The biomethane industry welcomes the gradual replacement of fossil fuels in the transport sector, but the replacement of these fuels should not penalise the technology they use. Internal combustion engines (ICE) are compatible with renewable fuels, including biomethane. Just as renewable electricity is compatible with the same batteries that are now mostly powered by electricity from fossil origin.

The current standards have adopted an approach to measure the emissions performance of the vehicles that considers only the CO2 emissions produced by the use of the vehicles (Tank-to-Wheel), instead of considering the emissions produced across its whole lifecycle. This penalises the deployment of ICE. However, this technology is already more performant when used with fossil gas than diesel or gasoline alternatives, and high performing when used with biomethane (bio-CNG or bio-LNG[1]).
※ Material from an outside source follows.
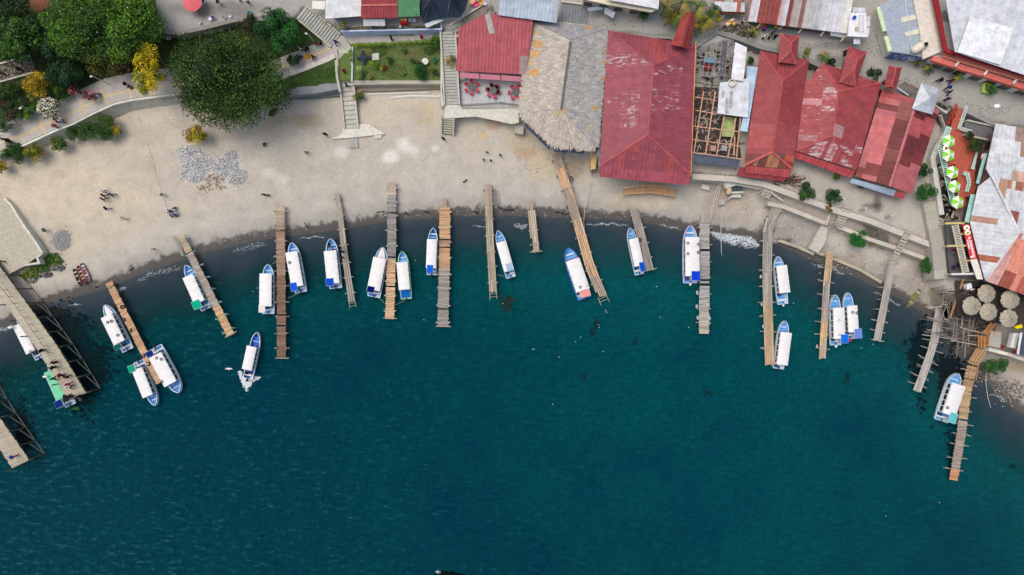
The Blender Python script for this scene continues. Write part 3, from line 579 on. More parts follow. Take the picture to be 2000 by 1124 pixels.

The environmental performance of biomethane over its complete lifecycle is excellent and has been scientifically proved in different studies, as demonstrated in this paper. Biomethane vehicles can reach even negative emission levels depending on the feedstock and technology used, but this is not recognised by the current regulation.

 

The updating of the CO2 emission performance standards together with other legal frameworks (e.g. RED III or DAFI) must set out a harmonised approach that enables genuinely carbon neutral and cost-effective solutions to reduce CO2 emissions in transport. Eventually, this should lead to the adoption of a Life Cycle Assessment (LCA) approach in EU vehicle legislation.

Manufacturing and recycling can represent anything from one fourth to one half of the total vehicle emissions, but are entirely omitted from the current standards. Life Cycle Assessment is the only means to ensure that CO2 emissions in the transport sector are accurately and comprehensively quantified. Considering only tailpipe emissions leaves 93% (54 tonnes/58 tonnes) of transport sector carbon emissions out of the calculation[2].

The CO2 emission standards should also include a new mechanism ensuring that compliance assessments for vehicle manufacturers consider the contribution of biomethane to emissions reduction. This mechanism could take the form of a crediting system or a carbon correction factor (CCF) as a function of the renewable fuel used. If a new mechanism cannot be implemented by 2025 at the latest, then the most efficient gas vehicles should be acknowledged as low emission vehicles within the current system.

The decarbonisation of transport could also be encouraged with a binding obligation for the EU to steadily increase the share of sustainably produced biofuels and renewable gases in transport, reaching 50% in ICE and hybrid vehicles by 2030 and 100% by 2050. 

 

The sustainable production of biomethane for the coming years is large. There is a consensus that by 2030, the biogas and biomethane sectors combined can almost double their production and by 2050, production can more than quadruple. This is equivalent to 100 million passenger vehicles or 2.5 to 5 million heavy duty vehicles (HDV), depending on the type of HDV considered.

The benefits of the use of biomethane for clean mobility go far beyond the transport sector. Biomethane is at the heart of an efficient circular economy: it is the best way to recycle organic waste, produce valuable renewable gas and biofertilisers, promote sustainable and efficient farming practices and create jobs in rural areas. The potential of biogas and biomethane was also pointed out in the recent Farm-to-Fork and Methane strategies of the European Commission.

 

 

[1] Compressed biomethane or liquified biomethane.